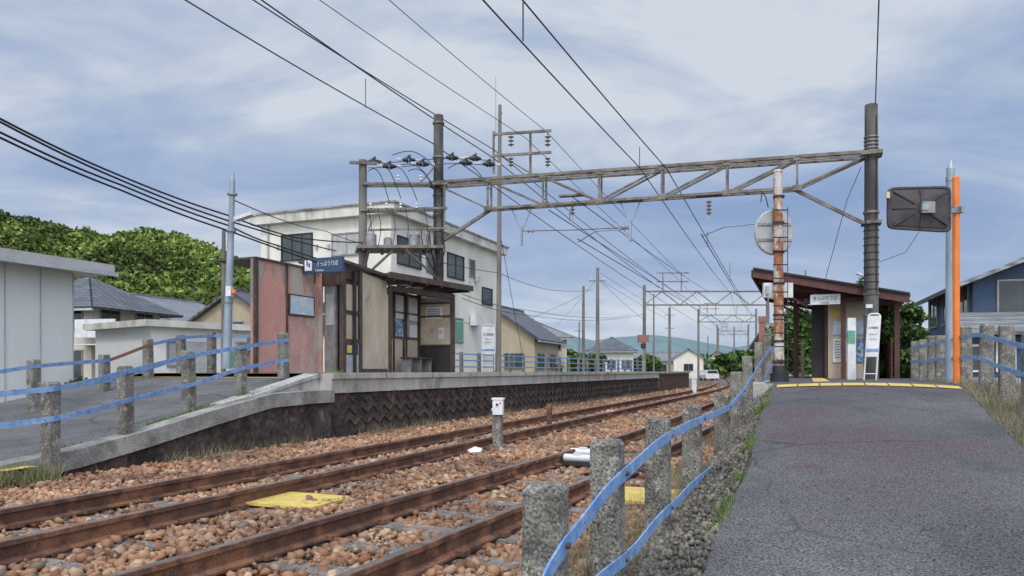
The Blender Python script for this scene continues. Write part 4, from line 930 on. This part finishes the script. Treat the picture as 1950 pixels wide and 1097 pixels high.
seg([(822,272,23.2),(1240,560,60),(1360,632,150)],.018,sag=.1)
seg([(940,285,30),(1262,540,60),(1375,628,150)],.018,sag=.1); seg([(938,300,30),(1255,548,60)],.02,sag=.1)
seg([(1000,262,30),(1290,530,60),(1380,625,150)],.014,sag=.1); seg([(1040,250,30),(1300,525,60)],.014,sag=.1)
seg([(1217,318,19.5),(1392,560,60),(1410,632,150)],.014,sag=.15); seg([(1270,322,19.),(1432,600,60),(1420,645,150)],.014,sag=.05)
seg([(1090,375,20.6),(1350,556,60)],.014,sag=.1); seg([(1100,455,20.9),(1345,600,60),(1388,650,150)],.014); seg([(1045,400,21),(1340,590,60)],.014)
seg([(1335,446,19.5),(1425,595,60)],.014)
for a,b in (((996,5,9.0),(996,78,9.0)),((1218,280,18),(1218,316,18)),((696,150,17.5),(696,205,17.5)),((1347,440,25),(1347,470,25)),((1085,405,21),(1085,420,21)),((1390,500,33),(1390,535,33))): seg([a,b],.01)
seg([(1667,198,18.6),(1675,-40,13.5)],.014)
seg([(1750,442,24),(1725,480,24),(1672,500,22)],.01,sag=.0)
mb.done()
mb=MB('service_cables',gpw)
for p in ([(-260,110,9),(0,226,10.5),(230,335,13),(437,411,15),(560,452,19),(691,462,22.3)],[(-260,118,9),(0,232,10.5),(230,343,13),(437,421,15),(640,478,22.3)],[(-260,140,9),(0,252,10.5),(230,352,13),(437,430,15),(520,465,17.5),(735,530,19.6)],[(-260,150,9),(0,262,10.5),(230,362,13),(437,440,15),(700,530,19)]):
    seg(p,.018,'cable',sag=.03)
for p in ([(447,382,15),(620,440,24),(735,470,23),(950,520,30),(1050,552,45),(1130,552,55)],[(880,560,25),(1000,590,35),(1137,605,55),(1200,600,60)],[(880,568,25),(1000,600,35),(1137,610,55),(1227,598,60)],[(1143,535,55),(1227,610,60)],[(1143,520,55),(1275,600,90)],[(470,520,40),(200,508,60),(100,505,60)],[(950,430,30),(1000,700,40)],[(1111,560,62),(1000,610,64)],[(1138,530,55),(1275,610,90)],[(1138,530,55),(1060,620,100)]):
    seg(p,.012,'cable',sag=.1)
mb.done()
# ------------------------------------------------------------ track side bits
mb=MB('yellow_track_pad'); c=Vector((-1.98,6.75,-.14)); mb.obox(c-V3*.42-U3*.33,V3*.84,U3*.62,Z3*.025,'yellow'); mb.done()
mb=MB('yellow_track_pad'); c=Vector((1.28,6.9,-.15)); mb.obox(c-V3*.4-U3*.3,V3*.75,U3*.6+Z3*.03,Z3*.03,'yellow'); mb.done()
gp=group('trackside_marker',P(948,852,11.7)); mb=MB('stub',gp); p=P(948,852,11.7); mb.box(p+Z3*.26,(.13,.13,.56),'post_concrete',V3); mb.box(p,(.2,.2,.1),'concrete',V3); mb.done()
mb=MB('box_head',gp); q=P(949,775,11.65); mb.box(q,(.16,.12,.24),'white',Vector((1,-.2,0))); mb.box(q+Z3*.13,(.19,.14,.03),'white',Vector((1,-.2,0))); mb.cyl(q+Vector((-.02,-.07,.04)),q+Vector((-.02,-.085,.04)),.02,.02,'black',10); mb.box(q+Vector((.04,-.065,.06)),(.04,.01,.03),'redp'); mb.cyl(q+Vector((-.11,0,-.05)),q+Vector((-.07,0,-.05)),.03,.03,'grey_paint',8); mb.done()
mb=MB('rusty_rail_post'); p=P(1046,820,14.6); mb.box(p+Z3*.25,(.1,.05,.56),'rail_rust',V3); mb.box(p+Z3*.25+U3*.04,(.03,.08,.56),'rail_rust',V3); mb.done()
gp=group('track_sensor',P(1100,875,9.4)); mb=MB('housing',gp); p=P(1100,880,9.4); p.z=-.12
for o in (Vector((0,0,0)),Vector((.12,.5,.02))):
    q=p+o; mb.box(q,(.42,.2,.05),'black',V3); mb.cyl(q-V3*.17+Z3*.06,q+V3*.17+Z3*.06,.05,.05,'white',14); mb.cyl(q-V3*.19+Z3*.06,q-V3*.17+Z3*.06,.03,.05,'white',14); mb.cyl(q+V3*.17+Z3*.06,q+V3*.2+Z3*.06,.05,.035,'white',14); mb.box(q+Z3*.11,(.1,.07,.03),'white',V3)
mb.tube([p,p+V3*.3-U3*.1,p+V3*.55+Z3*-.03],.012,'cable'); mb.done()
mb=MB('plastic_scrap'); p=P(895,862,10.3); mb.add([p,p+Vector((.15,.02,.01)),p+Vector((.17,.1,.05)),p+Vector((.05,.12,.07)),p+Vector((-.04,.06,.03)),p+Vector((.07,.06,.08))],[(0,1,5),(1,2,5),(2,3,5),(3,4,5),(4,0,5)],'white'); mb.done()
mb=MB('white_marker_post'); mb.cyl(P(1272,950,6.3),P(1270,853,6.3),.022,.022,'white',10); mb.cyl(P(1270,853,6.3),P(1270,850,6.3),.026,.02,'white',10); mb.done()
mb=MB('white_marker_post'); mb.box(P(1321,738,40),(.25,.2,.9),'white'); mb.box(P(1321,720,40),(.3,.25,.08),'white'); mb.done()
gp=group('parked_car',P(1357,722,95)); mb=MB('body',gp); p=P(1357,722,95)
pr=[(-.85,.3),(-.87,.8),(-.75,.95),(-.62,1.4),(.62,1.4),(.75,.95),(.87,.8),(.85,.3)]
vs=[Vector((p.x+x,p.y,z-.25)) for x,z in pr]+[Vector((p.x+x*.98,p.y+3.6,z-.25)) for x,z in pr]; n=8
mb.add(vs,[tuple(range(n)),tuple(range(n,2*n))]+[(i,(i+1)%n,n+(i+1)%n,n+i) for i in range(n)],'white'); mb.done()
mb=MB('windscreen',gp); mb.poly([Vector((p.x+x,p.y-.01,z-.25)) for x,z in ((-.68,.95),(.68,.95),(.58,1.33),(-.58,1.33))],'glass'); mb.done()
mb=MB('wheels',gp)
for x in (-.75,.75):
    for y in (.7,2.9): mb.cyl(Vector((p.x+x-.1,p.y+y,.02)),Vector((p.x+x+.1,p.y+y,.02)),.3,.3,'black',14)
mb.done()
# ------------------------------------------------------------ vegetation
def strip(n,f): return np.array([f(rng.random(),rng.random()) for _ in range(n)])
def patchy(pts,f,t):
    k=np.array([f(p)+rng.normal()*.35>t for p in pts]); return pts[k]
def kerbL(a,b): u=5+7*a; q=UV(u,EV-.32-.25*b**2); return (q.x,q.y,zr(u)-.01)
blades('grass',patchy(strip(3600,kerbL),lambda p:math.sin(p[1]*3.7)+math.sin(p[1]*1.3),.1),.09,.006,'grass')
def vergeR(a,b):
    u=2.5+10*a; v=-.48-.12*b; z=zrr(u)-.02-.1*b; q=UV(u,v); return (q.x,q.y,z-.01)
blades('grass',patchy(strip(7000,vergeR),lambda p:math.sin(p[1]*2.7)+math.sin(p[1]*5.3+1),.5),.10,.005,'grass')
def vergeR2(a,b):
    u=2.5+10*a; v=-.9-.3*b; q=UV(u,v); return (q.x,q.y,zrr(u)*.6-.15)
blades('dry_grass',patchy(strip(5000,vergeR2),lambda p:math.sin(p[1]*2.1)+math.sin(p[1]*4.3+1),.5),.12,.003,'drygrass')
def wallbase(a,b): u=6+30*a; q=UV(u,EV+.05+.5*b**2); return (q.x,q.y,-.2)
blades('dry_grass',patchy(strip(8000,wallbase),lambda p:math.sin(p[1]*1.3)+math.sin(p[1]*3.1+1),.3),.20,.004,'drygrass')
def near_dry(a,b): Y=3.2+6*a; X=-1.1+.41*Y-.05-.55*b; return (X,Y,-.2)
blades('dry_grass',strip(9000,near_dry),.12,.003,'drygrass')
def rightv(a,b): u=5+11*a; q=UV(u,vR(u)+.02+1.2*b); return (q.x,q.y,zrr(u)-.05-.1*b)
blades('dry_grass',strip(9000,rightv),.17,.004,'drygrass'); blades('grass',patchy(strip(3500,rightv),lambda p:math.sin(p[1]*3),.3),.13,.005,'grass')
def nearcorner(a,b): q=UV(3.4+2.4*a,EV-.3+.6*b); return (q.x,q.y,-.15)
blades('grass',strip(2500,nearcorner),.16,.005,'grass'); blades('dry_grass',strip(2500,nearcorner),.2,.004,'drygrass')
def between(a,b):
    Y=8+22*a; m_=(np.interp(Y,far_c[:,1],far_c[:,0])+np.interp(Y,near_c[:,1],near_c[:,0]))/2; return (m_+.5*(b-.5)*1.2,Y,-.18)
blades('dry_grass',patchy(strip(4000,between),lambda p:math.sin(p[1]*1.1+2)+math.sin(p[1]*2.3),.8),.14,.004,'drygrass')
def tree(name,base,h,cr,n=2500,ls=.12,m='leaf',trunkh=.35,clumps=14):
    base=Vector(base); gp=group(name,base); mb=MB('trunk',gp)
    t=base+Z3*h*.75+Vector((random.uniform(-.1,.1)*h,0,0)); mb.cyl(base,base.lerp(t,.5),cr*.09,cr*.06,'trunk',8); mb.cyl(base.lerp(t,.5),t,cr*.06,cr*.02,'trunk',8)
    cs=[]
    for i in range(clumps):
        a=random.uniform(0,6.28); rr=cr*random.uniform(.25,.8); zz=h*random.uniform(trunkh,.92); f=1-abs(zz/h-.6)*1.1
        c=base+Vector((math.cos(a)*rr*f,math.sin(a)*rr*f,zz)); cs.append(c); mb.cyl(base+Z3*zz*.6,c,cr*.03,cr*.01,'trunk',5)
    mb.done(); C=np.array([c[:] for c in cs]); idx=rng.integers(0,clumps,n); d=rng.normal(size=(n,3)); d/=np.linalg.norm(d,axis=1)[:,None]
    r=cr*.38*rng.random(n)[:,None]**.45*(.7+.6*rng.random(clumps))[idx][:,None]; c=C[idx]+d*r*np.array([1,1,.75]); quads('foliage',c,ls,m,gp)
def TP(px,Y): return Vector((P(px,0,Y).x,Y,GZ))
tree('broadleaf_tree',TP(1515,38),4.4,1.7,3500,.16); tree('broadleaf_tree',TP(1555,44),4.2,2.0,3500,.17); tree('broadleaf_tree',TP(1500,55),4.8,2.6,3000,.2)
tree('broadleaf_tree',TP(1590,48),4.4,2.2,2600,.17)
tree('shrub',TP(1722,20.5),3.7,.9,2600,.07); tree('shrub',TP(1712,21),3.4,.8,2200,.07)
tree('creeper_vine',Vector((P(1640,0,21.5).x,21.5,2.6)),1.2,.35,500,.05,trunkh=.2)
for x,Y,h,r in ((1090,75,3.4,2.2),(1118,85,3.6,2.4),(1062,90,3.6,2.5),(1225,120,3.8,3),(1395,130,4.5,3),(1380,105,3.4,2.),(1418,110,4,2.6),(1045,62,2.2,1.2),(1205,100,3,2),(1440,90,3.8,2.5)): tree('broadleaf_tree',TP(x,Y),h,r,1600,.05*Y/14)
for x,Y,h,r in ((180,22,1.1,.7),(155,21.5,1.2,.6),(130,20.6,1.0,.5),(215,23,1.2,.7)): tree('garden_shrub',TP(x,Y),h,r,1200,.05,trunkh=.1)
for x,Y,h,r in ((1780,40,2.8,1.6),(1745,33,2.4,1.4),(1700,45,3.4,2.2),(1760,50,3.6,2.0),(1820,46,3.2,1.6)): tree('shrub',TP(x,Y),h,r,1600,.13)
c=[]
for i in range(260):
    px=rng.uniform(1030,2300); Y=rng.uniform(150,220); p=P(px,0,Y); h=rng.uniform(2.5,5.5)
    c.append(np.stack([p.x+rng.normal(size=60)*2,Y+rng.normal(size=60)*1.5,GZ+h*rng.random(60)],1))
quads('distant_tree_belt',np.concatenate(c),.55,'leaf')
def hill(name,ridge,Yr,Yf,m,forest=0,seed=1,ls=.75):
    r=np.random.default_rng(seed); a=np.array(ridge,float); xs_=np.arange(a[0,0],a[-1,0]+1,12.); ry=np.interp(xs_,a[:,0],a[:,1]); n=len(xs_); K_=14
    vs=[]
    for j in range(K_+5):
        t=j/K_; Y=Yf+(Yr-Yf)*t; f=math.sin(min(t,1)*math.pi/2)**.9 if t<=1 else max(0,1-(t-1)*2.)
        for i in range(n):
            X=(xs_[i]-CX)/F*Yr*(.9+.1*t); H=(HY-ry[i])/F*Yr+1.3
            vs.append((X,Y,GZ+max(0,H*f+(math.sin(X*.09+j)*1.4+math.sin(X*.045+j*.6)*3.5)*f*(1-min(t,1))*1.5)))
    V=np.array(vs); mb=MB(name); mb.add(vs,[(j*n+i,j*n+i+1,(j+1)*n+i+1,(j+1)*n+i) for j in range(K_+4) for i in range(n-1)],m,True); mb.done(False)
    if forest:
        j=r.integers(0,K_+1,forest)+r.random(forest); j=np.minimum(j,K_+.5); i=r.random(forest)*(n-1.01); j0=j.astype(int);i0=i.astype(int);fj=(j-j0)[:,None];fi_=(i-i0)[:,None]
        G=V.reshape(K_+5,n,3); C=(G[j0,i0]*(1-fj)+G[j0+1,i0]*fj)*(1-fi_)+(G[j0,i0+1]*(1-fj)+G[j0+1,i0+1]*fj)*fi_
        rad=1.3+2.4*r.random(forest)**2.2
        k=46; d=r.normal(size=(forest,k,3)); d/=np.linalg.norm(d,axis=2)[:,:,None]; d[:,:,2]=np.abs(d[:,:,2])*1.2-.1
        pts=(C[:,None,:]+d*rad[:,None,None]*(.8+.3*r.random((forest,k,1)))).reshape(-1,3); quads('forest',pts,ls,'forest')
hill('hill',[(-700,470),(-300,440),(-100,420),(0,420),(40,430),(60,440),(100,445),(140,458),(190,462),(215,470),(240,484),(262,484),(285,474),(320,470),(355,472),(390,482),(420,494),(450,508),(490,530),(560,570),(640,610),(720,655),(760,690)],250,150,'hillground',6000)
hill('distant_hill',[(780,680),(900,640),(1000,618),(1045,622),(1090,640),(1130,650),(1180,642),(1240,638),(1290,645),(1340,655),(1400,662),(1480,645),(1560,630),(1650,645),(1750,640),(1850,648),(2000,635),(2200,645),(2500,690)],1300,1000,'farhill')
━━━
Work out how many lines of the material above contain the word "hill", then give only that figure.

3